__WHAT IS ASKED__
Every line below that holds the string "scene" should be copied out.

__INFORMATION SUPPLIED__
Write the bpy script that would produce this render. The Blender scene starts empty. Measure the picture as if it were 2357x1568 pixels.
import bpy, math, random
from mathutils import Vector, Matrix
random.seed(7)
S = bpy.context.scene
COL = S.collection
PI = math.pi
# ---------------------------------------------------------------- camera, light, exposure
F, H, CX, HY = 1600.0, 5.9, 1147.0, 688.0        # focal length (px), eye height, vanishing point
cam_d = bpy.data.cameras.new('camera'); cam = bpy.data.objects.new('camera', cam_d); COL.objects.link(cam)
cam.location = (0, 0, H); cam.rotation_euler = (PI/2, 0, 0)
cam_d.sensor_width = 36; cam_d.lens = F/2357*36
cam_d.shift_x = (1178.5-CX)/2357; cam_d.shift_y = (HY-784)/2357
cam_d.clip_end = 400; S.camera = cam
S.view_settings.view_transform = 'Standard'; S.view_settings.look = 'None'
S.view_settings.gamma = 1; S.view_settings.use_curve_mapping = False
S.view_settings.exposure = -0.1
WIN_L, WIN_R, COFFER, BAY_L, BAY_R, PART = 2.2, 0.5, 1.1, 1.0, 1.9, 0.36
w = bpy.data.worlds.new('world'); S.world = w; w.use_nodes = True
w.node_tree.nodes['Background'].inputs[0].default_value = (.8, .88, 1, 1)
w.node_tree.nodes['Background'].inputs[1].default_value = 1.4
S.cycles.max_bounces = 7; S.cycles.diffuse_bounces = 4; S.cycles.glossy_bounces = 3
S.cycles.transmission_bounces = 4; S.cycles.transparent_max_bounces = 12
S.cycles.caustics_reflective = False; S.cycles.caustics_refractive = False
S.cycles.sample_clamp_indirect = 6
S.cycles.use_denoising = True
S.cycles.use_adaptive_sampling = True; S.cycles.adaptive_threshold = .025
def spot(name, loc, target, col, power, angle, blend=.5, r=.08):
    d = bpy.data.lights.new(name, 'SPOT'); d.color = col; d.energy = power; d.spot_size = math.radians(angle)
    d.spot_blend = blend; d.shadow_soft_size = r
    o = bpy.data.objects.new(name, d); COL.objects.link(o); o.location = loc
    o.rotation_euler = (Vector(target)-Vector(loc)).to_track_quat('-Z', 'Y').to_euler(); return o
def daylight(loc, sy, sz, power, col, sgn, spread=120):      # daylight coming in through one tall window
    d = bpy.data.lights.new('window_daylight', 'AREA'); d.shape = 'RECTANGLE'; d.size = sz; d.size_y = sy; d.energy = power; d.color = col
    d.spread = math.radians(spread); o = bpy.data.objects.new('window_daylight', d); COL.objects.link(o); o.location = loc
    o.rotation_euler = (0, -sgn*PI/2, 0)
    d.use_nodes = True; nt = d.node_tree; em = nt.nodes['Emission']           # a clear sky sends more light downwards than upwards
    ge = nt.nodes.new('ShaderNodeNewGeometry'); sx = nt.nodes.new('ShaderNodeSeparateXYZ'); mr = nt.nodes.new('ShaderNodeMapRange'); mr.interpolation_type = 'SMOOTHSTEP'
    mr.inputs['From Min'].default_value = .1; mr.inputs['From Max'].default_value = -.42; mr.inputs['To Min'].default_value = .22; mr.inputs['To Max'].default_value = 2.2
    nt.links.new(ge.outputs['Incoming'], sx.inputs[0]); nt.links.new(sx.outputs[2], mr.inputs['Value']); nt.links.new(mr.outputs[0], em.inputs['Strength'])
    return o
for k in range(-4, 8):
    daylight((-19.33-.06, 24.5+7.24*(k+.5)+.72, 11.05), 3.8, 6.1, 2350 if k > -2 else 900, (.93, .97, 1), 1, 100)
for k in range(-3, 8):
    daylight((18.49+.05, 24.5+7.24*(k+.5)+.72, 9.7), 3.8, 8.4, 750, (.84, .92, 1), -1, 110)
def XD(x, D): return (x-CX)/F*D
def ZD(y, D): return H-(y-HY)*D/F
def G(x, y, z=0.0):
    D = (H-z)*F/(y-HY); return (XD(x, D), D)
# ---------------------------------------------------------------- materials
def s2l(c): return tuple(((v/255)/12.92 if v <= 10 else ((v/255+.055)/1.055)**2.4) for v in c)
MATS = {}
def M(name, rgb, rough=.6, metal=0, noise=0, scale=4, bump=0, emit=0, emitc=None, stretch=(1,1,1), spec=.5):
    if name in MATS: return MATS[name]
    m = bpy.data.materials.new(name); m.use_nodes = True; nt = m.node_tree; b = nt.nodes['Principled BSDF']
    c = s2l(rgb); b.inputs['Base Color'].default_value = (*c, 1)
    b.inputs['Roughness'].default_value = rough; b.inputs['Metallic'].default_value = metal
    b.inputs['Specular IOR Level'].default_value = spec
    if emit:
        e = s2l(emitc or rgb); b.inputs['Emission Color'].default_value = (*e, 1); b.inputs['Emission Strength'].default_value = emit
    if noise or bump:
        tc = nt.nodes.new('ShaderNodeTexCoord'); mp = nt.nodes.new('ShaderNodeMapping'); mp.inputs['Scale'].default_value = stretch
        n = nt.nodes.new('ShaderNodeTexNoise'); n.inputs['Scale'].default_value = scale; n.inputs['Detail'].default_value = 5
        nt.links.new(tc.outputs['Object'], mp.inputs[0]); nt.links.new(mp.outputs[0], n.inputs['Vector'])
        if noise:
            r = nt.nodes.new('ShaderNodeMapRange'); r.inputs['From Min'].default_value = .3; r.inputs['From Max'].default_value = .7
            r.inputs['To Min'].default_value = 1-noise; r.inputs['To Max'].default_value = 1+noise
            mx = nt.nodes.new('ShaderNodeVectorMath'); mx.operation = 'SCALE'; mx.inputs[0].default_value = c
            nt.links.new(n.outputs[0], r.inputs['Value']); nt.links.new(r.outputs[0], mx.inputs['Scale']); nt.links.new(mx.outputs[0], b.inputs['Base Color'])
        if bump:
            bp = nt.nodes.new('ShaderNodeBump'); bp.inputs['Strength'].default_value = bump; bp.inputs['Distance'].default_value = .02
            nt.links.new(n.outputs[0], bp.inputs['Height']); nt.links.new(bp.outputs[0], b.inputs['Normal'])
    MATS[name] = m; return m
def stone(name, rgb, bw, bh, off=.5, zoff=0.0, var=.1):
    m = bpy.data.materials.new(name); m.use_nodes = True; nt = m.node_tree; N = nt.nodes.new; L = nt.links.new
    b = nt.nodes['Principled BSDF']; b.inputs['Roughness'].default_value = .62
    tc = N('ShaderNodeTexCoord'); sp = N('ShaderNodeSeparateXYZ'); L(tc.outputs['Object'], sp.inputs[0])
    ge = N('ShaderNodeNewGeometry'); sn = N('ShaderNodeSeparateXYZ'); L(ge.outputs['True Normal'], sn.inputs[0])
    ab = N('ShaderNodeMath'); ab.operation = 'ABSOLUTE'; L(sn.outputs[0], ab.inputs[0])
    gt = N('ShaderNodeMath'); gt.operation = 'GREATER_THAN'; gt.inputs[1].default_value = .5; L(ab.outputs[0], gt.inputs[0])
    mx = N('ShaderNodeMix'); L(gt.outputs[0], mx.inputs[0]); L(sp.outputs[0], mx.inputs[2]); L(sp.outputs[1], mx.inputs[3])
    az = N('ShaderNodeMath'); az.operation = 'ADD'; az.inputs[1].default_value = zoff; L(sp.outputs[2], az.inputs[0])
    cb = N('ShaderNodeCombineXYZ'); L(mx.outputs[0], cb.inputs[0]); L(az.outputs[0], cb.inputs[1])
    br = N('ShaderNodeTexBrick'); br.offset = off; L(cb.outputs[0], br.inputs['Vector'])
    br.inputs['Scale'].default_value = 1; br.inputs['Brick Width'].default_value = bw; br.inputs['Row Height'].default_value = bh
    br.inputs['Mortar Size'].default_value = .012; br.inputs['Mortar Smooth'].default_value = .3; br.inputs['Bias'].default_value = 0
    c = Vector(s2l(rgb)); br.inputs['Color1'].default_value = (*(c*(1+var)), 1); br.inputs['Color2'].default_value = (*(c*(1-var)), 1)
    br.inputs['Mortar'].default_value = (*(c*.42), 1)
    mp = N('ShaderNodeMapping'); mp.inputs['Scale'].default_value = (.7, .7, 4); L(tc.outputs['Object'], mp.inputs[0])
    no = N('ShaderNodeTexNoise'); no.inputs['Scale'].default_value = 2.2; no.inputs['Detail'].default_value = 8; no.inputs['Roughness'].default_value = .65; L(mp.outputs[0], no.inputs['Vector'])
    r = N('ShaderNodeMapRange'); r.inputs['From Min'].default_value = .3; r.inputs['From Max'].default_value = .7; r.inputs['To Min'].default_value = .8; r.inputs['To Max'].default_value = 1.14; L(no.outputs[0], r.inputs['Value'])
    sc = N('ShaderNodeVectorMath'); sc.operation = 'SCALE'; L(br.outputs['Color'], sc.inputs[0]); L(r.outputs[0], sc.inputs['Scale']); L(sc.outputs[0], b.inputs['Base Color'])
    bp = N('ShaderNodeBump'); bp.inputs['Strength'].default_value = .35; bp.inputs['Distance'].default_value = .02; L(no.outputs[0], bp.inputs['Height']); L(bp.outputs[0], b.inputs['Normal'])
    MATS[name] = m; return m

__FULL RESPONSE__
Write the bpy script that would produce this render. The Blender scene starts empty. Measure the picture as if it were 2357x1568 pixels.
S = bpy.context.scene